3D scene scripts:

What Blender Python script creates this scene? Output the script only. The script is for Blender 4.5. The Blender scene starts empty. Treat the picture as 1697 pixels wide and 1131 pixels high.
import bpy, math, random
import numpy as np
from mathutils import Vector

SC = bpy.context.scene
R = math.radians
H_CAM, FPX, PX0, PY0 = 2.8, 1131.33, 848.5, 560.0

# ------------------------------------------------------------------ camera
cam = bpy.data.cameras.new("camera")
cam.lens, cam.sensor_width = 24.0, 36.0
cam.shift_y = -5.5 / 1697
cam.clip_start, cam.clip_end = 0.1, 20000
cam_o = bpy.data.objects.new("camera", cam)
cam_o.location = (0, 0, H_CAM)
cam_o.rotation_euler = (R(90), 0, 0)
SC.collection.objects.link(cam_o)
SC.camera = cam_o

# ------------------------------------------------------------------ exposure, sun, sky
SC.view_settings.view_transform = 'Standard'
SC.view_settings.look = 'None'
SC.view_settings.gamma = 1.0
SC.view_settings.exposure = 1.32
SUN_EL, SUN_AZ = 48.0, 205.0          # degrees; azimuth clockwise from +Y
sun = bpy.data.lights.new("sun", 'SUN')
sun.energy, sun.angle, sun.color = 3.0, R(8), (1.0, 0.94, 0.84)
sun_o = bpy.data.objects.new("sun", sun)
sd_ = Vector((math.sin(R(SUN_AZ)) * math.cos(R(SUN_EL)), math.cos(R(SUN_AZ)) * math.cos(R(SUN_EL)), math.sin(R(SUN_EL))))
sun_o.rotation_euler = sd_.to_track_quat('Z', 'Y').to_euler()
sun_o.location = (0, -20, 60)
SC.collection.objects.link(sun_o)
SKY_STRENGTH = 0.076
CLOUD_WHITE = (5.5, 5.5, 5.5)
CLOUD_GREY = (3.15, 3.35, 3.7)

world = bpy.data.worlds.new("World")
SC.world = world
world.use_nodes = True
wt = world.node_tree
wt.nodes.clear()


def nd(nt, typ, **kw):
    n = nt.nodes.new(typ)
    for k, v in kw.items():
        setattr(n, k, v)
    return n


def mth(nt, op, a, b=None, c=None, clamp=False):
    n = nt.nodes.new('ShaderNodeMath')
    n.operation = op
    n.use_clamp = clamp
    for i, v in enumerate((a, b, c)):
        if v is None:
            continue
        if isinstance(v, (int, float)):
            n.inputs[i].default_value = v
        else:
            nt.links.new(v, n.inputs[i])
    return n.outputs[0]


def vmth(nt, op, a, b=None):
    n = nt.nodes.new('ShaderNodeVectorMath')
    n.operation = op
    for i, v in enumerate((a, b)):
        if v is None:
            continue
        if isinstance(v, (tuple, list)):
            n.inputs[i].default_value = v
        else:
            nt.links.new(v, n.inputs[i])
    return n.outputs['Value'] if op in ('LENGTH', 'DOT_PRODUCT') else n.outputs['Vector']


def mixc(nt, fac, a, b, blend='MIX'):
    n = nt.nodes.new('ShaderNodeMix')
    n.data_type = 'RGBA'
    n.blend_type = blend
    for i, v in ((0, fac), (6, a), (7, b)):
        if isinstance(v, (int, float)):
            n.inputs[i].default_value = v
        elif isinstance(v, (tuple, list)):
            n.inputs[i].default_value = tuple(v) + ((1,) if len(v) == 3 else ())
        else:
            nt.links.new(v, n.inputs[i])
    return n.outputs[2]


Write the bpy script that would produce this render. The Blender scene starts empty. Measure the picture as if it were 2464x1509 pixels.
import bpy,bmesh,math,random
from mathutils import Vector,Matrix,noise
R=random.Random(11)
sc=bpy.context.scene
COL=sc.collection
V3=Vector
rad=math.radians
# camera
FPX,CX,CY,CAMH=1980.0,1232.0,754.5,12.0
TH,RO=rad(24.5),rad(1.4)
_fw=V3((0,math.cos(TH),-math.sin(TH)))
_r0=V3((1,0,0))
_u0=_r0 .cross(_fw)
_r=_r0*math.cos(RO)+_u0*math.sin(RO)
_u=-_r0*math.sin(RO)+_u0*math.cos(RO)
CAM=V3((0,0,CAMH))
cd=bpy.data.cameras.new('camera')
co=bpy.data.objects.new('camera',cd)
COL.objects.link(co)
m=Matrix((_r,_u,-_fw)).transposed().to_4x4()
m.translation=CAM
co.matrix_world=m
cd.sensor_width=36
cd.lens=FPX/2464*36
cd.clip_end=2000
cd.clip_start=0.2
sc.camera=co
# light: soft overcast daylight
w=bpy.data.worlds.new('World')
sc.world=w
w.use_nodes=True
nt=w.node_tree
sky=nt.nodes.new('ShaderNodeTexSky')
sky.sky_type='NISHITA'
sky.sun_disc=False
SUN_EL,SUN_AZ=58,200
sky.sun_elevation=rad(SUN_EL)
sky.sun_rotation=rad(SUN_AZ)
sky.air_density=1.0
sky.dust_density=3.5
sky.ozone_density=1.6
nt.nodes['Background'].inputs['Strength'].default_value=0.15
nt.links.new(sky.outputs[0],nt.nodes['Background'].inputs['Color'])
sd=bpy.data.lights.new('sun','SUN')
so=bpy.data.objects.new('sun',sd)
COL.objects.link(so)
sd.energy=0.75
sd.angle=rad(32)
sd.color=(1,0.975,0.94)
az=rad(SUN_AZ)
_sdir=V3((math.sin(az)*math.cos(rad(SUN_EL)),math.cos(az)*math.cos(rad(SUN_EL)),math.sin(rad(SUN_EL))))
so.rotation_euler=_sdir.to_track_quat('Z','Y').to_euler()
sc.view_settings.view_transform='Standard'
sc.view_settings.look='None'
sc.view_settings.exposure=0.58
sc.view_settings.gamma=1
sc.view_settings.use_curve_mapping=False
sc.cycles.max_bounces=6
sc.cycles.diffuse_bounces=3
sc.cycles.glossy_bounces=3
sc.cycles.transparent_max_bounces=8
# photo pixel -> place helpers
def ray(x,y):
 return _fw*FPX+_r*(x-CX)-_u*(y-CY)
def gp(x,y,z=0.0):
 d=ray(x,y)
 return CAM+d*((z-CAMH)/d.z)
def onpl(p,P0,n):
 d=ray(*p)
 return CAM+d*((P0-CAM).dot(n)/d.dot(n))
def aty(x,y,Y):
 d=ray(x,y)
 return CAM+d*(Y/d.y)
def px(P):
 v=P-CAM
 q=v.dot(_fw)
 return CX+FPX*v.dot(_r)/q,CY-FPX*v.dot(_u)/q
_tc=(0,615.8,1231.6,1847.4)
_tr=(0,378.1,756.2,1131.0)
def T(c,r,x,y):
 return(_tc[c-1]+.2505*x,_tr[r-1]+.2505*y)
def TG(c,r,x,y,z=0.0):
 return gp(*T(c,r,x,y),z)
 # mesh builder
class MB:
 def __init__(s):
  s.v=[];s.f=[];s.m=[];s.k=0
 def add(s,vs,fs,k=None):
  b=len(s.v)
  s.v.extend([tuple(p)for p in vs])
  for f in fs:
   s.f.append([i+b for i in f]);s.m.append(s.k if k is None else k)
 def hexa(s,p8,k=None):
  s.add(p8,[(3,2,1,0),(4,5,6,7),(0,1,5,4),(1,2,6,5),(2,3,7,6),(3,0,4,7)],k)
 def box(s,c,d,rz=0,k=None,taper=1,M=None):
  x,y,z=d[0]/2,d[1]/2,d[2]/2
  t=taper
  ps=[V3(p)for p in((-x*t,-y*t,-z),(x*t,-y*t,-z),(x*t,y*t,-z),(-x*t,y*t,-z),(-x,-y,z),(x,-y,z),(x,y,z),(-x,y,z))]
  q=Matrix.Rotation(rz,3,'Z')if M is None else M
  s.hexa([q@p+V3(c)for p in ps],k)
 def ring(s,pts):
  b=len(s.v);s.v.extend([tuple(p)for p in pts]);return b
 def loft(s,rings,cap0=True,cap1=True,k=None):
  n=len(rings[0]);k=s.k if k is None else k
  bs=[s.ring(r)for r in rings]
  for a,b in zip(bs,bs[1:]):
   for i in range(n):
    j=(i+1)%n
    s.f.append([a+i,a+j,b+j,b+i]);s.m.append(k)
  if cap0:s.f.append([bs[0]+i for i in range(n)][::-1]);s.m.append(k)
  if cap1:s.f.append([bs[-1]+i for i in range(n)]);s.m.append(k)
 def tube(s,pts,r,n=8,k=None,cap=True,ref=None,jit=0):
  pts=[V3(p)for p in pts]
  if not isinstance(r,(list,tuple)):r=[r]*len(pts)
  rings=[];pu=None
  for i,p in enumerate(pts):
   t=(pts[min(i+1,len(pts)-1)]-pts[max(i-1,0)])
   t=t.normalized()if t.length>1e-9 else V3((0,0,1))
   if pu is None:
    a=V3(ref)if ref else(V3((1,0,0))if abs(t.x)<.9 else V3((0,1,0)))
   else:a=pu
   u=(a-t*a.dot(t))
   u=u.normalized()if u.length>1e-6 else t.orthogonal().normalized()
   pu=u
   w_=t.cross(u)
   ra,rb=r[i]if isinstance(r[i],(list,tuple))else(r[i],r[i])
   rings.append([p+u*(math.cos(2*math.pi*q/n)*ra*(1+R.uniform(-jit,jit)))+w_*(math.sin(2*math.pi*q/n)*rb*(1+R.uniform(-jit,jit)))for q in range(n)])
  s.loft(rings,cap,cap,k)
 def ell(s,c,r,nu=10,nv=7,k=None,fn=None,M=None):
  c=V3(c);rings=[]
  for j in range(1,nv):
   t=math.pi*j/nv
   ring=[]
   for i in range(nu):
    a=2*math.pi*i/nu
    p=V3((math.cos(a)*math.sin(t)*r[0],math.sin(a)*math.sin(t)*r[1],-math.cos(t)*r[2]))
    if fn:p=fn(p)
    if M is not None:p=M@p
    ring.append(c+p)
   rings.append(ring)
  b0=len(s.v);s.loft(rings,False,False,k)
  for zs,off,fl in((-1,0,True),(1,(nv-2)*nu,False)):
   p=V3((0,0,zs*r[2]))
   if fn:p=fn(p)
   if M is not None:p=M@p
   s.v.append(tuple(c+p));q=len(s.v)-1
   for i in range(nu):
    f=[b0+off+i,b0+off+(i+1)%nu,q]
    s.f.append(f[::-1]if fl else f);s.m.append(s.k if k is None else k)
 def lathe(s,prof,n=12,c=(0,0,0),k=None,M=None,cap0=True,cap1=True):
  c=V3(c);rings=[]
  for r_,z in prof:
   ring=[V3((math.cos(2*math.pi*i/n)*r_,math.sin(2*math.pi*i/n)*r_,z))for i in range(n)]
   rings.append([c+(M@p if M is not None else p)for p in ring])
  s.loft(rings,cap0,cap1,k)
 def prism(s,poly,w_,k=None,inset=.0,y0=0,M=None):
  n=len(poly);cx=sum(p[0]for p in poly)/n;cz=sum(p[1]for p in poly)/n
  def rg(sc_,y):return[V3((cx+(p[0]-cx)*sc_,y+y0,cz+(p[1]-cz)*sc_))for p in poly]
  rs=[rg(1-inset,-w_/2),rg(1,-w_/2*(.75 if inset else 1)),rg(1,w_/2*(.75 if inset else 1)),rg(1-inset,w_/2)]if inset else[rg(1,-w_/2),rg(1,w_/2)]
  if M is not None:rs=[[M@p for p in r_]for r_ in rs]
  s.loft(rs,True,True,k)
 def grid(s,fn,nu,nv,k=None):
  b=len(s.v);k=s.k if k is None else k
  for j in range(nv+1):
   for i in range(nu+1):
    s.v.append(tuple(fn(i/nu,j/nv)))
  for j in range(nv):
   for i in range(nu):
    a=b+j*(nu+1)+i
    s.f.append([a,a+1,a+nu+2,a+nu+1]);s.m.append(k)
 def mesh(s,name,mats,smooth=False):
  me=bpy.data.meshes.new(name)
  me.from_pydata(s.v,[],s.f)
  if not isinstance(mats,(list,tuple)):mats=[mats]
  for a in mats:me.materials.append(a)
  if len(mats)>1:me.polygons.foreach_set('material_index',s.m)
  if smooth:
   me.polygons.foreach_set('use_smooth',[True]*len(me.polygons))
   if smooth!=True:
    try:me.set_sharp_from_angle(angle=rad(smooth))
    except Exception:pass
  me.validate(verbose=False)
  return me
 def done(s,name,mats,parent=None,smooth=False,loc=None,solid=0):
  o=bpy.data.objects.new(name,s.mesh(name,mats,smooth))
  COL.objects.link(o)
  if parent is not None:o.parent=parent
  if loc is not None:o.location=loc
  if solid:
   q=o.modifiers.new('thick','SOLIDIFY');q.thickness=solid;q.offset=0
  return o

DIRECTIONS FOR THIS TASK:
Look above and repeat, character for character, the lines from the first one to the line with "SC.camera = cam_o", counting both.

THE ANSWER:
What Blender Python script creates this scene? Output the script only. The script is for Blender 4.5. The Blender scene starts empty. Treat the picture as 1697 pixels wide and 1131 pixels high.
import bpy, math, random
import numpy as np
from mathutils import Vector

SC = bpy.context.scene
R = math.radians
H_CAM, FPX, PX0, PY0 = 2.8, 1131.33, 848.5, 560.0

# ------------------------------------------------------------------ camera
cam = bpy.data.cameras.new("camera")
cam.lens, cam.sensor_width = 24.0, 36.0
cam.shift_y = -5.5 / 1697
cam.clip_start, cam.clip_end = 0.1, 20000
cam_o = bpy.data.objects.new("camera", cam)
cam_o.location = (0, 0, H_CAM)
cam_o.rotation_euler = (R(90), 0, 0)
SC.collection.objects.link(cam_o)
SC.camera = cam_o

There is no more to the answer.